Posted by: A Facebook User | February 01, 2012 at 01:43 PM
DRM doesn't lock readers into a platform; proprietary DRM locks readers into a platform.
Posted by: Dean | February 08, 2012 at 03:10 PM
Dean, I can't say I agree with you. Give me an example of a DRM that doesn't lock readers into a platform. Adobe might be one answer. If so, I'd argue it locks you into *Adobe's* platform. I'm curious to hear which one you feel doesn't result in some sort of platform lock-in though.
Posted by: Joe Wikert | February 08, 2012 at 03:33 PM
Joe, this is an interesting suggestion. I'm trying to see how it would work.

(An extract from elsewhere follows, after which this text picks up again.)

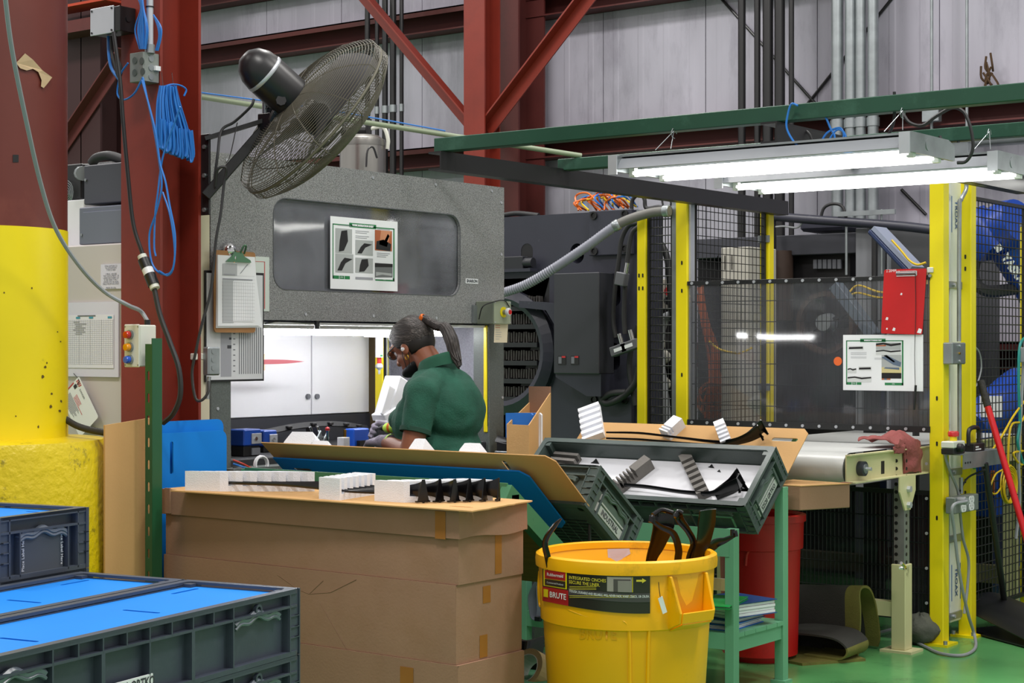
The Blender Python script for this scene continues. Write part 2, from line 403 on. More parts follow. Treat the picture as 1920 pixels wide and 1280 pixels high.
for (pa, pb, lab) in (((1340, -16), (1536, 202), 'thin black cross-bracing rod falling to the right behind the black pipes'), ((1686, -20), (1500, 212), 'thin black cross-bracing rod rising to the right behind the grey conduits')):
    a, c = onY(*pa, 11.185), onY(*pb, 11.185)
    o = MB().cyl(a, c, .011, n=8).build('bracing_rod', mBlkP); setp(o, lab, 'rod')
a = onY(1690, 355, 11.185); c = onY(1736, 402, 11.185); o = MB().cyl(a, c, .011, n=8).build('bracing_rod', mBlkP); setp(o, 'short bit of black rod on the wall just left of the tall yellow post top', 'rod')
def pipe(px, w, y, z0, z1, m, lab, grp=None, clamps=(), name='vertical_pipe'):
    p = onY(px, 200, y); r = w/2
    t = thing(name, lab, 'pipe', (p.x, y, z0), grp)
    MB().cyl((p.x, y, z0), (p.x, y, z1), r, n=12).build('pipe', m, t)
    for z in clamps: MB().cyl((p.x, y, z-.03), (p.x, y, z+.03), r*1.2, n=12).build('coupling', mGalv, t)
g = 'black pipes beside the fan'
for i, (px, w) in enumerate(((689, .045), (707, .035), (722, .05), (737, .055), (753, .035))):
    pipe(px, w, 10.6, 1.6, 6.9, mBlkP, 'black vertical pipe on the back wall right of the fan, number %s from the left' % ('one', 'two', 'three', 'four', 'five')[i], g, (3.4,))
g = 'black pipes left of the grey conduits'
for i, (px, w) in enumerate(((1391, .055), (1420, .045), (1440, .075), (1462, .075), (1484, .038))):
    pipe(px, w, 10.75, 1.2, 6.9, mBlkP, ('leftmost of five black vertical pipes left of the grey conduits', 'second black vertical pipe from the left of the group of five', 'thick black vertical pipe in the middle of the group of five', 'thick black vertical pipe fourth in the group of five', 'thin black vertical pipe nearest the grey conduits')[i], g)
g = 'grey conduits on the back wall'
for i, (px, w) in enumerate(((1570, .085), (1595, .08), (1614, .075), (1637, .075))):
    pipe(px, w, 10.9, 1.2, 6.9, mGalv, ('leftmost grey conduit of four on the back wall', 'second grey conduit of four from the left', 'third grey conduit of four with a yellow mark', 'rightmost grey conduit of four on the back wall')[i], g, (3.0,))
for px, lab in ((1747, 'thin steel rod on the back wall above the light fixture'), (1813, 'thin steel rod furthest right on the back wall')):
    pipe(px, .022, 11.0, 1.2, 6.9, mGalv, lab, 'thin rods on the back wall')
m = MB(); a = onY(1640, 277, 10.9); c = onY(1990, 262, 10.9); m.cyl((a.x, 10.9, a.z), (c.x, 10.9, a.z), .05, n=12); o = m.build('horizontal_pipe', mGalv); setp(o, 'grey horizontal pipe along the wall behind the right light fixture', 'pipe')
p = onY(1860, 148, 11.12); m = MB()
for i in range(9):
    a = p+V((random.uniform(-.03, .03), 0, random.uniform(-.1, .06))); m.tube([a, a+V((random.uniform(-.04, .04), -.03, .04)), a+V((random.uniform(-.05, .05), -.02, .12))], .008, 5, 3)
o = m.build('insulation_tuft', mat('rust_brown', '#4a3520', .9)); setp(o, 'brown tuft of torn insulation sticking out of the wall at the upper right', 'insulation')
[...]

I assume somewhat like what Smashwords allows -- you pick your format after you buy -- only with a more frictionless download directly to the device.

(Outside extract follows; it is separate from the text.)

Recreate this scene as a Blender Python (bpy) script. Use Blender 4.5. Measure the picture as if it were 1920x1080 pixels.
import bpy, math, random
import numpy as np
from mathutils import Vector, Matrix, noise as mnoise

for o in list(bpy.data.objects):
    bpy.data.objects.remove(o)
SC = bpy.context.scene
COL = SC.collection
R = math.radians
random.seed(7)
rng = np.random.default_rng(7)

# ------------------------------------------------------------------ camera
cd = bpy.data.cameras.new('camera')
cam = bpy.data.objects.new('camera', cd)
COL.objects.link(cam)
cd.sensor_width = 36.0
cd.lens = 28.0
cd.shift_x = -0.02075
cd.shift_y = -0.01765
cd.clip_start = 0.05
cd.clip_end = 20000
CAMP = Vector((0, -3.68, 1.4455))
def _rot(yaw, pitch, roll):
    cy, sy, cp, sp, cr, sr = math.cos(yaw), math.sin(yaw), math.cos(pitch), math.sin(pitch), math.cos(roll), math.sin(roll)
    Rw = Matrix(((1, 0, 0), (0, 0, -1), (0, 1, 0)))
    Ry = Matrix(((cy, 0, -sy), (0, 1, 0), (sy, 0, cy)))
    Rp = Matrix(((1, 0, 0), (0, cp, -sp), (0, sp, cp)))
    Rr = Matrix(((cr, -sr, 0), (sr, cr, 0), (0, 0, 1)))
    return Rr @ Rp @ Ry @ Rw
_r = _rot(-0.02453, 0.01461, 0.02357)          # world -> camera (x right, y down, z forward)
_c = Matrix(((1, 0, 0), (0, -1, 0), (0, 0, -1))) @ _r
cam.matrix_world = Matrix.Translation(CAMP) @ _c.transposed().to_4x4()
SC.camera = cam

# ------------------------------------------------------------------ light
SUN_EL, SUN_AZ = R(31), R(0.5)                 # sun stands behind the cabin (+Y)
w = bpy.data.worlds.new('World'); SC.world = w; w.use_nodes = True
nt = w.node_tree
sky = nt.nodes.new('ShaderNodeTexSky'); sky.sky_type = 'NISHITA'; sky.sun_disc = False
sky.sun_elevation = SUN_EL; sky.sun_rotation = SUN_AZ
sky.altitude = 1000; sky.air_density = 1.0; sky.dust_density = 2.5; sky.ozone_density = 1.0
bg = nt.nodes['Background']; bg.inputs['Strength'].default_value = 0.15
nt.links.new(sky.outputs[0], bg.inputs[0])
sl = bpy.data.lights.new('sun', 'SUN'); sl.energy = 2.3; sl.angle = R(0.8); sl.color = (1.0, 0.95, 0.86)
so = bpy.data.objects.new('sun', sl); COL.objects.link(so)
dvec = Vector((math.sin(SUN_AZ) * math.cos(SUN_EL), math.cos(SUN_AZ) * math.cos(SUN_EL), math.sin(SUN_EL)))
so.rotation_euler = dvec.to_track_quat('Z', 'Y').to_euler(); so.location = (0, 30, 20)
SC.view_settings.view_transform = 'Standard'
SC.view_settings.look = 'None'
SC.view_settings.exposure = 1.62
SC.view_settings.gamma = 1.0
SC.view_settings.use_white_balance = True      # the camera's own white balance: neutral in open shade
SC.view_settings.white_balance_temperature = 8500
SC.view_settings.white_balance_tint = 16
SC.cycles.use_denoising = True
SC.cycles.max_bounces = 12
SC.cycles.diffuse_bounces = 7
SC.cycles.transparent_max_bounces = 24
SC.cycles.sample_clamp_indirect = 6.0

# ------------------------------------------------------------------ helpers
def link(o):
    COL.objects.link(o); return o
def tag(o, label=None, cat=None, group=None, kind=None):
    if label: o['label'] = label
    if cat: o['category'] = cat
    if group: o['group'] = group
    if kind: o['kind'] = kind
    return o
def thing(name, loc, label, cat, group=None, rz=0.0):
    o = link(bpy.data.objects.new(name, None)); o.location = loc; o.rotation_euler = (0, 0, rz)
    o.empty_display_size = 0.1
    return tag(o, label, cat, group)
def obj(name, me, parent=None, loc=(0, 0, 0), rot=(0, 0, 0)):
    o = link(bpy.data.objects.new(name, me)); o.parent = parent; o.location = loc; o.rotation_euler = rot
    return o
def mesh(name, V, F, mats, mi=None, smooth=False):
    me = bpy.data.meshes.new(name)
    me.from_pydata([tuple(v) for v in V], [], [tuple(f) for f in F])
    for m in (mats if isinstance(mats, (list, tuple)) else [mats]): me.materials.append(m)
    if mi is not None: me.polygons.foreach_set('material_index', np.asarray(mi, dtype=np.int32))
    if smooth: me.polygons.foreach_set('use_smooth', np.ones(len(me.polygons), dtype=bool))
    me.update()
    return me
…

While I think this is something readers would love (buy anywhere for whatever reader you own), I don't see why Amazon wouldn't immediately follow suit if B&N instituted it (which I wish they would). In fact, I'm not sure why Amazon isn't already planning to do this. It dominates the e-reading marketplace at the moment, but that is not likely to last, unless it finds a way to sell books to consumers who are seduced by whatever new ereader strikes their fancy and want to seamlessly and frictionlessly transfer their e-libraries.
Posted by: Kelly McClymer | February 27, 2012 at 12:02 PM
Kelly, I agree with you that Amazon and others would follow suit if one e-tailer takes the lead on this. That's OK though as it would still lead to a more balanced playing field (everyone selling all formats, no DRM). That's what I'm ultimately after anyway, not trying for one particular retailer to succeed or fail.